* **What to work on**: Write out, precisely and in full, each line of the material.

* **Dataset section**:
START
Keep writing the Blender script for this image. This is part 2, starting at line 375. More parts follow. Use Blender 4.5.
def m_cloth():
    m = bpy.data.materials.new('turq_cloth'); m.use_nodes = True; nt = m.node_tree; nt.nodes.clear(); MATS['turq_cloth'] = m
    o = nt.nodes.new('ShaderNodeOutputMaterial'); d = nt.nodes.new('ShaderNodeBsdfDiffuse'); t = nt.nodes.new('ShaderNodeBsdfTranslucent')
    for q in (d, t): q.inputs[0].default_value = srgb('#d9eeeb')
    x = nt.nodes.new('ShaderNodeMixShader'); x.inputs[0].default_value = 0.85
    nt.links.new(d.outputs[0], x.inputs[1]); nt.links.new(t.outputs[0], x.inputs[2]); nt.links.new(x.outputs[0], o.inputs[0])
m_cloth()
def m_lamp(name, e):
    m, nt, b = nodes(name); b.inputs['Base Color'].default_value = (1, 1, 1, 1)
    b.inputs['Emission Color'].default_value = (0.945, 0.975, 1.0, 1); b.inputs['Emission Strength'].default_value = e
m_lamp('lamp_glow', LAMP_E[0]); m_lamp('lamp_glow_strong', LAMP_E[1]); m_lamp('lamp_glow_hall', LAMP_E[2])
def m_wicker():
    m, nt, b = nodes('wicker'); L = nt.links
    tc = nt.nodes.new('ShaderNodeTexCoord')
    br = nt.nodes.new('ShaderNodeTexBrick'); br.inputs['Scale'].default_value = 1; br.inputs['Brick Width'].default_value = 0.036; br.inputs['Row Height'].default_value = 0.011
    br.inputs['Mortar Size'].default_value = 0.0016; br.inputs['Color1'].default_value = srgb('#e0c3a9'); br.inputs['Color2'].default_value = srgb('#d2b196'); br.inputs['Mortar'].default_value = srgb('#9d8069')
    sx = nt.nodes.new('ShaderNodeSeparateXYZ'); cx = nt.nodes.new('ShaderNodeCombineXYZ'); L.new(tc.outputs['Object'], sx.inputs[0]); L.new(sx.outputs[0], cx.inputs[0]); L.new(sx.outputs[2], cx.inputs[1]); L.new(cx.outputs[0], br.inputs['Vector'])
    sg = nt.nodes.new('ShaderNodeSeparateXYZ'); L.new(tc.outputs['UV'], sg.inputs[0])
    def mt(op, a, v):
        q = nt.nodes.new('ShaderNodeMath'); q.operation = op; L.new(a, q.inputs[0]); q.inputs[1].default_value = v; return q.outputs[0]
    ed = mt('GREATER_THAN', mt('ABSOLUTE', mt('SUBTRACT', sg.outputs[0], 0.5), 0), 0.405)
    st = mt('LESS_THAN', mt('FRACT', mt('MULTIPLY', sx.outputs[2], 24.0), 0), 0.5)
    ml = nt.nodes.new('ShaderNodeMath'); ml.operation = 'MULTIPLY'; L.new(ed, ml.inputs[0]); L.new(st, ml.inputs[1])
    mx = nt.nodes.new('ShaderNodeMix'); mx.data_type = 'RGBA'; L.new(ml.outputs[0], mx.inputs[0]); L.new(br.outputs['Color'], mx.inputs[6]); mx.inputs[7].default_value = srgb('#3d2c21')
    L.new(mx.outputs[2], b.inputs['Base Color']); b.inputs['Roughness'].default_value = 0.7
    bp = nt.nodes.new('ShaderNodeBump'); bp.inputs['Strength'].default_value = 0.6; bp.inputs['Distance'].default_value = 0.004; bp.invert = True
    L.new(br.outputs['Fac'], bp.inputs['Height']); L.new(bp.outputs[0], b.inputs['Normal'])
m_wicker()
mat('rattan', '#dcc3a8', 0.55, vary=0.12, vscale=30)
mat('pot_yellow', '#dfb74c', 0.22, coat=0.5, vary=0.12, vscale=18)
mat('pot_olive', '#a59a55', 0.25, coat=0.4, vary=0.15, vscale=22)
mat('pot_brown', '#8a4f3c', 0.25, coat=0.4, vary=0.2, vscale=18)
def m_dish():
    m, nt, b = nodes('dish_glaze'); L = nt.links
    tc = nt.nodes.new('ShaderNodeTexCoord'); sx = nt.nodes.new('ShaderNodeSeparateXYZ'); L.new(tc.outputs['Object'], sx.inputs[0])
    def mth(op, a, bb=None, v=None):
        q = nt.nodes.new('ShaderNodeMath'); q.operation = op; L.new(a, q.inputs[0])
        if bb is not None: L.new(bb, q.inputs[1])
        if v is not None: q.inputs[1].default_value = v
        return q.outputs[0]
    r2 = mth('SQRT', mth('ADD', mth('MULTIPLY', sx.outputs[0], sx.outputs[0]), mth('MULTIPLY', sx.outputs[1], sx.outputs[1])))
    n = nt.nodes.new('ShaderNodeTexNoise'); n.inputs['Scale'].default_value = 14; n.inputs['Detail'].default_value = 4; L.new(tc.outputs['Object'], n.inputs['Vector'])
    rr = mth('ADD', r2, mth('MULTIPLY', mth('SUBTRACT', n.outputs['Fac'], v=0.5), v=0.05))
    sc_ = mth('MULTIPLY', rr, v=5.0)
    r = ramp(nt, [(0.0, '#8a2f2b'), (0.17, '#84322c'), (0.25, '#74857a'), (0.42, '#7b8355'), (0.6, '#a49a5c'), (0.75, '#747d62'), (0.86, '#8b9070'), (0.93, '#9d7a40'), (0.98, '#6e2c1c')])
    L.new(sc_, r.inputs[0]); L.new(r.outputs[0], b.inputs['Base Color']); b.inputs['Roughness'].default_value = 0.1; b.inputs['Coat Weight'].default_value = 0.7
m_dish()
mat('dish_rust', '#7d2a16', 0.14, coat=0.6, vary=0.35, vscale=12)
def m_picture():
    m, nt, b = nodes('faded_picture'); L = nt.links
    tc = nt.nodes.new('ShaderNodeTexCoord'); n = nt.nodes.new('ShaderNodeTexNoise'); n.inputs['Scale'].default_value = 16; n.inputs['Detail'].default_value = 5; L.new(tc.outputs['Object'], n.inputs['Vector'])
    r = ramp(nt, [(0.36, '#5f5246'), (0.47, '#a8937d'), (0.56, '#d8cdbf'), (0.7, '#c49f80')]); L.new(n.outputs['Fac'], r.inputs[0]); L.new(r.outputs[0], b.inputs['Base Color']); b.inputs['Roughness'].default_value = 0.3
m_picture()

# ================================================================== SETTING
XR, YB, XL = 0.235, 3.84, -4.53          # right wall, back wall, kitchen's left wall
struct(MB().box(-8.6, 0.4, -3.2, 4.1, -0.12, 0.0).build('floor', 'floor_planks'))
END
* **Task answer**:
Keep writing the Blender script for this image. This is part 2, starting at line 375. More parts follow. Use Blender 4.5.
def m_cloth():
    m = bpy.data.materials.new('turq_cloth'); m.use_nodes = True; nt = m.node_tree; nt.nodes.clear(); MATS['turq_cloth'] = m
    o = nt.nodes.new('ShaderNodeOutputMaterial'); d = nt.nodes.new('ShaderNodeBsdfDiffuse'); t = nt.nodes.new('ShaderNodeBsdfTranslucent')
    for q in (d, t): q.inputs[0].default_value = srgb('#d9eeeb')
    x = nt.nodes.new('ShaderNodeMixShader'); x.inputs[0].default_value = 0.85
    nt.links.new(d.outputs[0], x.inputs[1]); nt.links.new(t.outputs[0], x.inputs[2]); nt.links.new(x.outputs[0], o.inputs[0])
m_cloth()
def m_lamp(name, e):
    m, nt, b = nodes(name); b.inputs['Base Color'].default_value = (1, 1, 1, 1)
    b.inputs['Emission Color'].default_value = (0.945, 0.975, 1.0, 1); b.inputs['Emission Strength'].default_value = e
m_lamp('lamp_glow', LAMP_E[0]); m_lamp('lamp_glow_strong', LAMP_E[1]); m_lamp('lamp_glow_hall', LAMP_E[2])
def m_wicker():
    m, nt, b = nodes('wicker'); L = nt.links
    tc = nt.nodes.new('ShaderNodeTexCoord')
    br = nt.nodes.new('ShaderNodeTexBrick'); br.inputs['Scale'].default_value = 1; br.inputs['Brick Width'].default_value = 0.036; br.inputs['Row Height'].default_value = 0.011
    br.inputs['Mortar Size'].default_value = 0.0016; br.inputs['Color1'].default_value = srgb('#e0c3a9'); br.inputs['Color2'].default_value = srgb('#d2b196'); br.inputs['Mortar'].default_value = srgb('#9d8069')
    sx = nt.nodes.new('ShaderNodeSeparateXYZ'); cx = nt.nodes.new('ShaderNodeCombineXYZ'); L.new(tc.outputs['Object'], sx.inputs[0]); L.new(sx.outputs[0], cx.inputs[0]); L.new(sx.outputs[2], cx.inputs[1]); L.new(cx.outputs[0], br.inputs['Vector'])
    sg = nt.nodes.new('ShaderNodeSeparateXYZ'); L.new(tc.outputs['UV'], sg.inputs[0])
    def mt(op, a, v):
        q = nt.nodes.new('ShaderNodeMath'); q.operation = op; L.new(a, q.inputs[0]); q.inputs[1].default_value = v; return q.outputs[0]
    ed = mt('GREATER_THAN', mt('ABSOLUTE', mt('SUBTRACT', sg.outputs[0], 0.5), 0), 0.405)
    st = mt('LESS_THAN', mt('FRACT', mt('MULTIPLY', sx.outputs[2], 24.0), 0), 0.5)
    ml = nt.nodes.new('ShaderNodeMath'); ml.operation = 'MULTIPLY'; L.new(ed, ml.inputs[0]); L.new(st, ml.inputs[1])
    mx = nt.nodes.new('ShaderNodeMix'); mx.data_type = 'RGBA'; L.new(ml.outputs[0], mx.inputs[0]); L.new(br.outputs['Color'], mx.inputs[6]); mx.inputs[7].default_value = srgb('#3d2c21')
    L.new(mx.outputs[2], b.inputs['Base Color']); b.inputs['Roughness'].default_value = 0.7
    bp = nt.nodes.new('ShaderNodeBump'); bp.inputs['Strength'].default_value = 0.6; bp.inputs['Distance'].default_value = 0.004; bp.invert = True
    L.new(br.outputs['Fac'], bp.inputs['Height']); L.new(bp.outputs[0], b.inputs['Normal'])
m_wicker()
mat('rattan', '#dcc3a8', 0.55, vary=0.12, vscale=30)
mat('pot_yellow', '#dfb74c', 0.22, coat=0.5, vary=0.12, vscale=18)
mat('pot_olive', '#a59a55', 0.25, coat=0.4, vary=0.15, vscale=22)
mat('pot_brown', '#8a4f3c', 0.25, coat=0.4, vary=0.2, vscale=18)
def m_dish():
    m, nt, b = nodes('dish_glaze'); L = nt.links
    tc = nt.nodes.new('ShaderNodeTexCoord'); sx = nt.nodes.new('ShaderNodeSeparateXYZ'); L.new(tc.outputs['Object'], sx.inputs[0])
    def mth(op, a, bb=None, v=None):
        q = nt.nodes.new('ShaderNodeMath'); q.operation = op; L.new(a, q.inputs[0])
        if bb is not None: L.new(bb, q.inputs[1])
        if v is not None: q.inputs[1].default_value = v
        return q.outputs[0]
    r2 = mth('SQRT', mth('ADD', mth('MULTIPLY', sx.outputs[0], sx.outputs[0]), mth('MULTIPLY', sx.outputs[1], sx.outputs[1])))
    n = nt.nodes.new('ShaderNodeTexNoise'); n.inputs['Scale'].default_value = 14; n.inputs['Detail'].default_value = 4; L.new(tc.outputs['Object'], n.inputs['Vector'])
    rr = mth('ADD', r2, mth('MULTIPLY', mth('SUBTRACT', n.outputs['Fac'], v=0.5), v=0.05))
    sc_ = mth('MULTIPLY', rr, v=5.0)
    r = ramp(nt, [(0.0, '#8a2f2b'), (0.17, '#84322c'), (0.25, '#74857a'), (0.42, '#7b8355'), (0.6, '#a49a5c'), (0.75, '#747d62'), (0.86, '#8b9070'), (0.93, '#9d7a40'), (0.98, '#6e2c1c')])
    L.new(sc_, r.inputs[0]); L.new(r.outputs[0], b.inputs['Base Color']); b.inputs['Roughness'].default_value = 0.1; b.inputs['Coat Weight'].default_value = 0.7
m_dish()
mat('dish_rust', '#7d2a16', 0.14, coat=0.6, vary=0.35, vscale=12)
def m_picture():
    m, nt, b = nodes('faded_picture'); L = nt.links
    tc = nt.nodes.new('ShaderNodeTexCoord'); n = nt.nodes.new('ShaderNodeTexNoise'); n.inputs['Scale'].default_value = 16; n.inputs['Detail'].default_value = 5; L.new(tc.outputs['Object'], n.inputs['Vector'])
    r = ramp(nt, [(0.36, '#5f5246'), (0.47, '#a8937d'), (0.56, '#d8cdbf'), (0.7, '#c49f80')]); L.new(n.outputs['Fac'], r.inputs[0]); L.new(r.outputs[0], b.inputs['Base Color']); b.inputs['Roughness'].default_value = 0.3
m_picture()

# ================================================================== SETTING
XR, YB, XL = 0.235, 3.84, -4.53          # right wall, back wall, kitchen's left wall
struct(MB().box(-8.6, 0.4, -3.2, 4.1, -0.12, 0.0).build('floor', 'floor_planks'))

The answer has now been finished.